Huntly Castle

There are the remains of three castles at Huntly. The best preserved is the palatial residence of the Gordon family which was built and then modified during the 15th, 16th and 17th centuries. Also visible on the site is the grass mound from the original motte and bailey castle and the foundations of its successor, a 14th century tower house.

The Peel of Strathbogie was a motte and bailey castle built by Duncan (II), earl of Fife, in the early 13th century. In the 14th century it came into the possession of the Gordon family from Huntly in Berwickshire. Sometime towards the end of the 14th or the beginning of the 15th century they abandoned the old wooden castle and moved into a new stone tower house built on the north side of the bailey.

The power and prestige of the family grew and by the mid 15th century they had acquired the title of earl of Huntly. They constructed a new building on the south side of the bailey to provide better facilities for entertaining their important guests, such as King James IV who was a frequent visitor. In 1506, Alexander, the third earl, received a charter confirming that the name Huntly Castle should be used instead of the old title of Strathbogie.

In 1547, the fourth earl, George, became lord chancellor of Scotland. He completely redeveloped Huntly Castle building a new palace on the south side of the bailey on the foundations of the previous building. In 1594, King James VI blew up the old tower house after the sixth earl of Huntly had rebelled against him and fled to France. Three years later the earl made his peace with the King and was made first marquis of Huntly. He returned to his damaged castle and renovated his palatial residence. The oriel windows and ornate stone carvings date from this period.

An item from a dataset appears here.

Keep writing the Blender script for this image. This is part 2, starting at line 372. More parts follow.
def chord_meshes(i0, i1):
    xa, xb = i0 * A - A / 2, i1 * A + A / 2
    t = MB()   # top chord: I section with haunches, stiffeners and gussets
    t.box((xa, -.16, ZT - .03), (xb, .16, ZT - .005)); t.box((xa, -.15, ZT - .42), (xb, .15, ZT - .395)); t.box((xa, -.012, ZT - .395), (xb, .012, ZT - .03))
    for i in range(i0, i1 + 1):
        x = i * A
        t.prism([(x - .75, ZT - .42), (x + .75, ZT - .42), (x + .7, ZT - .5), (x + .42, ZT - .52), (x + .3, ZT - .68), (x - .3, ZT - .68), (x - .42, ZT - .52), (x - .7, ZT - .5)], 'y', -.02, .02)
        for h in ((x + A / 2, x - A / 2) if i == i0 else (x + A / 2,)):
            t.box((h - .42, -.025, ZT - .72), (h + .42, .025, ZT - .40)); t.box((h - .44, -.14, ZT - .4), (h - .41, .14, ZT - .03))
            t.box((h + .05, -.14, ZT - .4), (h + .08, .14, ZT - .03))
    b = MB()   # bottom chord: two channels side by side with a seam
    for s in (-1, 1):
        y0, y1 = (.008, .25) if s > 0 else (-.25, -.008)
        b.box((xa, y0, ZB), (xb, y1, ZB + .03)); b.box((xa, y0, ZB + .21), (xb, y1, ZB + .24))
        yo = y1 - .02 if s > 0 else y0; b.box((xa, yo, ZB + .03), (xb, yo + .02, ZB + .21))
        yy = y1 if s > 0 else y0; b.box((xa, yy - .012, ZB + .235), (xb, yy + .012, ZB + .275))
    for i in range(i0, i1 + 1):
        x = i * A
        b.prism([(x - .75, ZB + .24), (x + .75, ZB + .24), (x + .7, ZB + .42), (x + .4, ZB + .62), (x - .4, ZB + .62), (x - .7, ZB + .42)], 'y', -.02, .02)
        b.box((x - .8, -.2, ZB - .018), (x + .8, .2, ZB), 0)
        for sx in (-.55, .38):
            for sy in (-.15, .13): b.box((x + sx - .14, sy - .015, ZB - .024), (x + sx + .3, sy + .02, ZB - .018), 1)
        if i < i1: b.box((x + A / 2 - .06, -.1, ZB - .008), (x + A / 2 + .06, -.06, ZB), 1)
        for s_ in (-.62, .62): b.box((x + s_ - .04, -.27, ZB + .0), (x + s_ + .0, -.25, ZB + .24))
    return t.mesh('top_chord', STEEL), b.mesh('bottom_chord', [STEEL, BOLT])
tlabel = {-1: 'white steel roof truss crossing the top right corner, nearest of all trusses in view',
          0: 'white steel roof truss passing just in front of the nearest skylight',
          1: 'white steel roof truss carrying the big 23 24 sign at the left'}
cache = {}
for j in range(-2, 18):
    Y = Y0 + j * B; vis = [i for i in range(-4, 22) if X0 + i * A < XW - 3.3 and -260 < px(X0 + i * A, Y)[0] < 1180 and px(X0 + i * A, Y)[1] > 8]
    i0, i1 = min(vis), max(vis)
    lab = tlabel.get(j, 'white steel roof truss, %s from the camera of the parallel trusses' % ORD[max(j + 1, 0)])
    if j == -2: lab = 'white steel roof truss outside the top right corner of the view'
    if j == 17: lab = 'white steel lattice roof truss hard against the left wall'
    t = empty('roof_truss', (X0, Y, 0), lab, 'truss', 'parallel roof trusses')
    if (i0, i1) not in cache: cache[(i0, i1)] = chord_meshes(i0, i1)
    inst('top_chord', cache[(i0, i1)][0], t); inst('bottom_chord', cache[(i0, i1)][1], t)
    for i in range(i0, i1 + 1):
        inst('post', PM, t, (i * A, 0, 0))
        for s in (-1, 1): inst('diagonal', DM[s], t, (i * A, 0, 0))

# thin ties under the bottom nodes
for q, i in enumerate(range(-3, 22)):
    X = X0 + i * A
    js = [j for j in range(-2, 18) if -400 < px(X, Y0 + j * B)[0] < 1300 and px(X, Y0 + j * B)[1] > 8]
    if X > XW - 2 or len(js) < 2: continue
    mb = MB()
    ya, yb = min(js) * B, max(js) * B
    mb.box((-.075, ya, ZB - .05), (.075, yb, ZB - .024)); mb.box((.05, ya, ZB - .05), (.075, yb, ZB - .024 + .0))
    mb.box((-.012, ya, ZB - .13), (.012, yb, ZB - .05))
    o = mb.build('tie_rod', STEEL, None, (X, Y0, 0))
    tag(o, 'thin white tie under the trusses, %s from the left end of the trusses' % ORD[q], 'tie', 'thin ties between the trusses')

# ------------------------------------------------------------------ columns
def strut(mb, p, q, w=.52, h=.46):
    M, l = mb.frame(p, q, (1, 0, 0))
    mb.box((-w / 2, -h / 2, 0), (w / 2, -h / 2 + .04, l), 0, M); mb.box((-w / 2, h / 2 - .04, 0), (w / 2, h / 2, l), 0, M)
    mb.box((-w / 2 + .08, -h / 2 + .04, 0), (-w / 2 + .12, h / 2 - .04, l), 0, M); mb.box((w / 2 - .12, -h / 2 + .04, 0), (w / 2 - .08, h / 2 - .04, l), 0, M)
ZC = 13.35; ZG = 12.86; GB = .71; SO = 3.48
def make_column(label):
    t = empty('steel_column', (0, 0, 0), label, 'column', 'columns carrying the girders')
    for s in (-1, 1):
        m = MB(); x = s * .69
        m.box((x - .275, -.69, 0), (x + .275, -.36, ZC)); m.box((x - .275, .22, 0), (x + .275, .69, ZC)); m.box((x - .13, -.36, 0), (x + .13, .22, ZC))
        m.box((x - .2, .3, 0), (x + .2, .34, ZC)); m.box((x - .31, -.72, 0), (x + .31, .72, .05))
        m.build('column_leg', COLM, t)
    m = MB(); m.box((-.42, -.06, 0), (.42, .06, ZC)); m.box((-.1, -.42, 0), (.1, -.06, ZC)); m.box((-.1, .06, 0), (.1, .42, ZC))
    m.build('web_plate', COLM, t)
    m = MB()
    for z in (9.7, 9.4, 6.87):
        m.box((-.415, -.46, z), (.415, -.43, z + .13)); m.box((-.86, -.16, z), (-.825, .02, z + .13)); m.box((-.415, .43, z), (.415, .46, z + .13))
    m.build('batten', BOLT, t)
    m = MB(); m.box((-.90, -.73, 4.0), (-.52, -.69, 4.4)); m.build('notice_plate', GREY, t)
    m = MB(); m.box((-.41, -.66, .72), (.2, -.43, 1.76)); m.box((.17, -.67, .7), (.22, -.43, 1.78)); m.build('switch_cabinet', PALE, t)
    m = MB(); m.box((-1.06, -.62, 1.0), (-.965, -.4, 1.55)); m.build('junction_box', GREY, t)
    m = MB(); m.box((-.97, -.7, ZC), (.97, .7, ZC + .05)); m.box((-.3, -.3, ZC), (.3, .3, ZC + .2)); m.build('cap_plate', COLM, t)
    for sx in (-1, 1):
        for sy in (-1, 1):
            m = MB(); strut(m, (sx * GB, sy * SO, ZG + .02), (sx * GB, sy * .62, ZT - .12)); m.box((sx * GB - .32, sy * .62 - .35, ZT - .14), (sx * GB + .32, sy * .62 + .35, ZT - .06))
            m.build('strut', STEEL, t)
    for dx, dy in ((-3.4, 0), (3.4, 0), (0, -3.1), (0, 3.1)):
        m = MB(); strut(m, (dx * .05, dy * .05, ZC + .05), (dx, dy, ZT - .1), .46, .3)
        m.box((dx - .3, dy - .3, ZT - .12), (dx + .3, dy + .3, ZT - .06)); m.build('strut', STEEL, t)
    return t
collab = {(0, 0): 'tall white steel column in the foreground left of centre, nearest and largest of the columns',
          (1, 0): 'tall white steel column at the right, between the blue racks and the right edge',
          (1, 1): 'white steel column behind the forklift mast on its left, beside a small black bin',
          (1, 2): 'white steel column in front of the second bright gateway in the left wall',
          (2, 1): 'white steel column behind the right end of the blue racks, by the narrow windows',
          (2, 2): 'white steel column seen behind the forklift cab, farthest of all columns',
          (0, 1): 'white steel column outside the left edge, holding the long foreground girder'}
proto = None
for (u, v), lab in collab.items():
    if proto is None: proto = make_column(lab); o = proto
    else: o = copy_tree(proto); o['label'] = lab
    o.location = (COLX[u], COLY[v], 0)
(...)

During the Civil War Huntly Castle was held periodically by forces from both sides of the conflict after the second marquis of Huntly was beheaded for supporting the king. The castle last saw action during the 1745 Jacobite Rising, but by this time it had already been abandoned as a residence and was falling into ruin.

In Huntly off the A96
Huntly Castle, Huntly, Aberdeenshire, AB54 4SH
Historic Scotland. Open to public. Entrance fee for non-members.